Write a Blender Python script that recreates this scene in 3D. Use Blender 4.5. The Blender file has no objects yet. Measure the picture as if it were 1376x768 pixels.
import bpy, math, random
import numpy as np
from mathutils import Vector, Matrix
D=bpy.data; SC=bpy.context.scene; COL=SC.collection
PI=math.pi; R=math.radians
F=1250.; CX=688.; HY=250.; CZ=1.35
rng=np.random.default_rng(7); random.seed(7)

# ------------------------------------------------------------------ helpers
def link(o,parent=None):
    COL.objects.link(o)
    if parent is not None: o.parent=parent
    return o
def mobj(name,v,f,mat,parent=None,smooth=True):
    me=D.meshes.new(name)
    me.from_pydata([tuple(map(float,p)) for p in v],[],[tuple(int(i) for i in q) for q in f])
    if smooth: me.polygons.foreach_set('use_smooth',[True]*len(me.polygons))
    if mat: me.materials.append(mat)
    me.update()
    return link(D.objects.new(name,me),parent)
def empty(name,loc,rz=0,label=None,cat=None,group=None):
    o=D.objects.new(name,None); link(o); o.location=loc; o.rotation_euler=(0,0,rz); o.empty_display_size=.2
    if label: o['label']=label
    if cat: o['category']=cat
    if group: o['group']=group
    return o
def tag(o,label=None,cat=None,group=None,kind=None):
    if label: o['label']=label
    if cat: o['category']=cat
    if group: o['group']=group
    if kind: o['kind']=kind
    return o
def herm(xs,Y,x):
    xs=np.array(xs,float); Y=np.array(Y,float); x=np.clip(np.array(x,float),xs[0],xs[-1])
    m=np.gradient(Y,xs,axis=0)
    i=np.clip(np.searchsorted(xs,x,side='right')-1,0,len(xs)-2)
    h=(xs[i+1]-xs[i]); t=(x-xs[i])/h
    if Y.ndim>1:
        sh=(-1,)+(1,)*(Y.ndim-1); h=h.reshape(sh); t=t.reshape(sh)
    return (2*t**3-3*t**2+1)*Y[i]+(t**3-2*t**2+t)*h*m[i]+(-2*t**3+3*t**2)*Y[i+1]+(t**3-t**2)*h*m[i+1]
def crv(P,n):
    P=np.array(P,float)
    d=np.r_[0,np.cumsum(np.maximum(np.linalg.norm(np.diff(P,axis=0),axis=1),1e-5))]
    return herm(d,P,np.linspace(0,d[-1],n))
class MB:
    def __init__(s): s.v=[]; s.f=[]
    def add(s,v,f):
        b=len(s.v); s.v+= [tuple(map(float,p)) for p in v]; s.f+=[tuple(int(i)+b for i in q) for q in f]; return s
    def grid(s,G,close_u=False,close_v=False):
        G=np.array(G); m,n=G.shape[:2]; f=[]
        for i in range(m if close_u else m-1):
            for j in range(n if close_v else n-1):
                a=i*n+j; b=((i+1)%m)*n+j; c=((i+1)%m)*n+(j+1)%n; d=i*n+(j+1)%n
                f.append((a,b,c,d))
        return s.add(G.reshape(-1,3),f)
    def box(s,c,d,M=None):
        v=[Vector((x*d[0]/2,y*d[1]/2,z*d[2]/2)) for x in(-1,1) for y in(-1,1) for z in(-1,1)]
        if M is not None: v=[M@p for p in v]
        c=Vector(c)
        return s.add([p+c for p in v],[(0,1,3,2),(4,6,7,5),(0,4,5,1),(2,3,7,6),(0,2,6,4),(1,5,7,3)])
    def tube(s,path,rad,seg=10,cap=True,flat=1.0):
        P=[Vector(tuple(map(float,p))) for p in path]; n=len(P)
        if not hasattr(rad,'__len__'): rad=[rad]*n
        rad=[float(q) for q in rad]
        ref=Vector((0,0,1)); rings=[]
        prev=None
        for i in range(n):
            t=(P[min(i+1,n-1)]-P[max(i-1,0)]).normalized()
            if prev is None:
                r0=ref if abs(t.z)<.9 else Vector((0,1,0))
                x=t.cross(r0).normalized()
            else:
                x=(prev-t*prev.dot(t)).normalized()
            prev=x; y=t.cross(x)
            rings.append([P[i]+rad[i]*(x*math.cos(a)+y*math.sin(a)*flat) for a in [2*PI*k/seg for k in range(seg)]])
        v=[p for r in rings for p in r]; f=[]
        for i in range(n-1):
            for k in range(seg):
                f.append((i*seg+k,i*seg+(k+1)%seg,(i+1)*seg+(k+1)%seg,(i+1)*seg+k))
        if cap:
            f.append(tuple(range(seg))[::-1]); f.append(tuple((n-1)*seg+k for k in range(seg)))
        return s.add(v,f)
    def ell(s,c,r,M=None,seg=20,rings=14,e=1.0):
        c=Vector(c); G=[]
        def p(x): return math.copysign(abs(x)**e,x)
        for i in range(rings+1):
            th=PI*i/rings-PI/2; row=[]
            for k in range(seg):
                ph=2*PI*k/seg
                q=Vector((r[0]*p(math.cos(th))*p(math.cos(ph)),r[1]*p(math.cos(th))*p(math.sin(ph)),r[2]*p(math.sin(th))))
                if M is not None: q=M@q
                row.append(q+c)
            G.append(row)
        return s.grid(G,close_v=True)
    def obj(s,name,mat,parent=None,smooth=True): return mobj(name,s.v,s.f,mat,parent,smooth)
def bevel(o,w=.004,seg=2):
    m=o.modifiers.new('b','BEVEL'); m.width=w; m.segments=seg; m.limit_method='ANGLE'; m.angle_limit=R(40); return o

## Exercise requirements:
In the listing above, reproduce the first line and each one after it through the line that contains "rng=np.random.default_rng(7); random.seed(7)".

## Answer below:
Write a Blender Python script that recreates this scene in 3D. Use Blender 4.5. The Blender file has no objects yet. Measure the picture as if it were 1376x768 pixels.
import bpy, math, random
import numpy as np
from mathutils import Vector, Matrix
D=bpy.data; SC=bpy.context.scene; COL=SC.collection
PI=math.pi; R=math.radians
F=1250.; CX=688.; HY=250.; CZ=1.35
rng=np.random.default_rng(7); random.seed(7)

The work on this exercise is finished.